Black Duck software is a long-standing software composition analysis (SCA) platform for discovering open-source components, their known vulnerabilities, and their license obligations, and as of October 2024 it is again an independent company after spinning out of Synopsys. If you have worked in application security for a while, you have almost certainly run into Black Duck. It is one of the oldest brands in open-source risk management, and the corporate changes of 2024 are worth understanding alongside what the product actually does.
What Black Duck software does
At its core, Black Duck is an SCA tool. It scans a codebase or build to identify the open-source components in use, including transitive dependencies, then reports three things about them:
- Known vulnerabilities, matched against public sources like the NVD and Black Duck's own research.
- License obligations, flagging copyleft or otherwise restrictive licenses that create legal risk.
- Operational risk, such as components that are outdated or unmaintained.
The vulnerability and license coverage is the reason Black Duck has stuck around for close to two decades: identifying open-source components accurately, especially in binaries and modified code, is harder than it sounds, and depth of matching is where the mature vendors compete.
BDSA and binary analysis
Two features come up repeatedly in Black Duck evaluations. The first is the Black Duck Security Advisories (BDSA) feed, a curated vulnerability database that aims to publish advisories earlier and with more detail than relying on NVD alone, including remediation guidance and version-specific applicability. Buyers value this because NVD entries can lag and can be vague about which versions are actually affected.
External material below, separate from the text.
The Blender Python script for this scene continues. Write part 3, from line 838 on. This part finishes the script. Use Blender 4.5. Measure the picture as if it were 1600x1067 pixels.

The second is binary and snippet analysis. Beyond reading manifest files, Black Duck can analyze compiled binaries and detect open-source code that has been copied into a codebase, which matters heavily in M&A due diligence and for audits where you cannot trust the declared dependency list. That capability is one reason it shows up in legal and compliance contexts, not just engineering.
The Synopsys spin-off
Here is the corporate history, verified. The product spent years as part of Synopsys, which acquired the original Black Duck company in 2017 and folded it into its Software Integrity Group. On October 1, 2024, that group was spun out as an independent company and rebranded as Black Duck Software, Inc., backed by Clearlake Capital and Francisco Partners, with Jason Schmitt continuing as CEO. The new company deliberately took the Black Duck name from its flagship SCA product, closing a loop back to the brand's origins.
For existing and prospective customers, the practical takeaway is that Black Duck is now a focused, standalone application security vendor rather than one line item inside a large semiconductor design company. Whether that focus translates into faster product movement is the kind of thing worth probing in a renewal conversation.
How it fits in the SCA market
Black Duck sits in the enterprise, audit-heavy end of the SCA market. Its strengths are depth of open-source detection, the BDSA advisory feed, and license compliance rigor, which fit organizations with serious legal exposure or formal audit requirements. The trade-off, as with most tools of that generation, is that the developer-experience and CI-native workflow story is where newer entrants have pushed hard, and where evaluations often turn.
If you are comparing options, judge SCA tools on the things that actually differ: detection accuracy on your real dependency graph (including transitive and binary components), the quality and timeliness of the advisory data, false-positive rate, license-policy flexibility, and how cleanly results land in pull requests. Our own SCA product is built around that developer-workflow angle, and if you want a structured way to run a bake-off, the academy has an evaluation framework you can reuse across vendors.
FAQ
What is Black Duck software used for?
It is a software composition analysis platform used to identify open-source components in a codebase, report their known vulnerabilities, and flag license compliance obligations. It is common in enterprises with formal audit, legal, or M&A due-diligence requirements.
What is BDSA?
BDSA stands for Black Duck Security Advisories, a curated vulnerability feed that aims to publish advisories earlier and with more version-specific detail and remediation guidance than relying on the National Vulnerability Database alone.
Is Black Duck still part of Synopsys?
No. On October 1, 2024, the former Synopsys Software Integrity Group was spun out as an independent company and rebranded Black Duck Software, Inc., backed by Clearlake Capital and Francisco Partners.
What makes Black Duck different from newer SCA tools?
Its strengths are deep open-source detection, including binary and snippet analysis, the BDSA advisory feed, and license compliance rigor. Newer tools tend to compete on developer experience and CI-native workflows, which is often the deciding factor in modern evaluations.